I thought of a Christmas I spent alone, before I was married. My parents went to Colorado where they had grandchildren. My aunts who lived nearby (the older sisters of my Aunt Cappy who never married) had gone to West Texas where there were two other sisters, married with children. I didn't get an invitation from anyone I worked with. It was a sort of wonderful experience, actually. I had presents from my parents and sister and probably some from my aunts and I saved them for Christmas morning. I opened them and then later called Colorado to thank them for the presents (and hear the chaos of the kids and their presents in the background). I don't remember any of my gifsts except one. It was a pencil sharpener. A crank-style one, heavy duty. Instead of having to be screwed to a shelf like in our schools at that time it had a lever that activated a powerful suction cup to stabilize it. That was back when I dreamed of writing a book on yellow pads with Number 2 pencils. Back before computers for the home. (I programmed computers at the time, having my code typed onto punch cards for the compiler by a room full of ladies. Yes they were all ladies.) I never wrote a book on yellow pads with pencils. I never wrote a book, period. I kept the pencil sharpener for a long time, however.

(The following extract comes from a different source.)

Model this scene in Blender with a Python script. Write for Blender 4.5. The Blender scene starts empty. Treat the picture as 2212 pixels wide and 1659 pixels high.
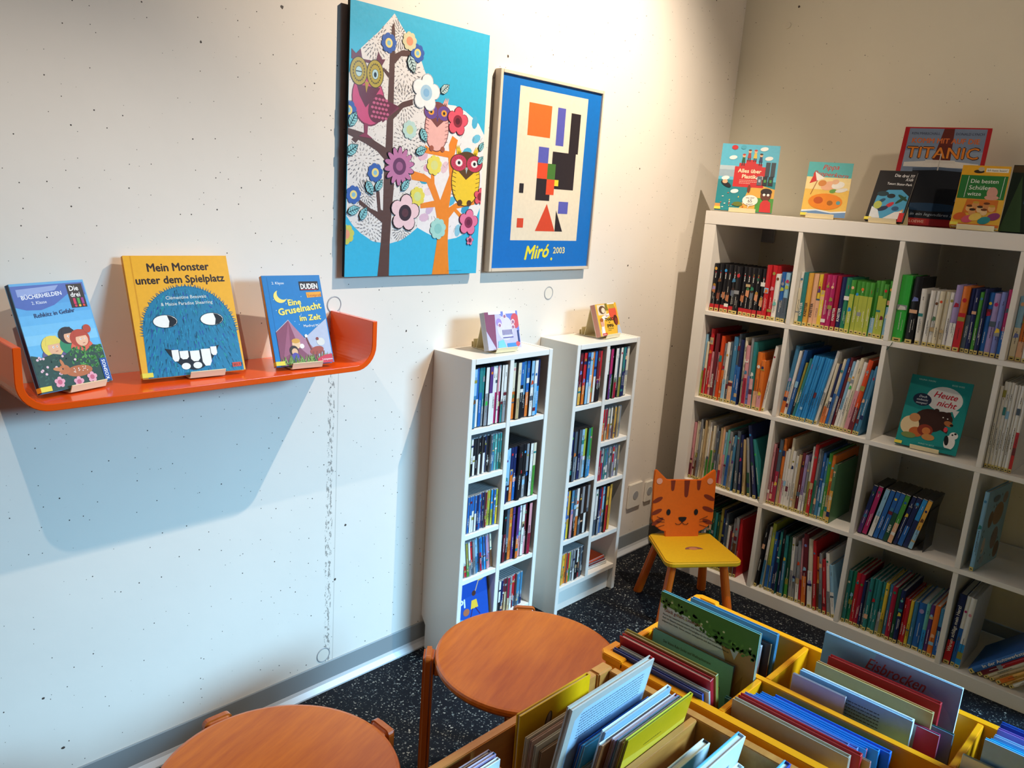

That Christmas I made myself some coffee, maybe a little breakfast of bacon and eggs. I got the Dallas Morning News and I turned on my stereo and listened to the Beatles or something while reading every single page and section of the paper. If I'm not mistaken, I may not have owned a TV at that time.

Like my Aunt Cappy, I can deal with being alone. Even on the holiday when it seems most people gather in large groups. But I almost never am alone and I almost never was at Christmas before I married either.

Today we are relaxing with coffee and papers. We may have a walk this morning. Probably have some chicken and veggie tacos for lunch. Then we join a family gathering for dinner and drinking.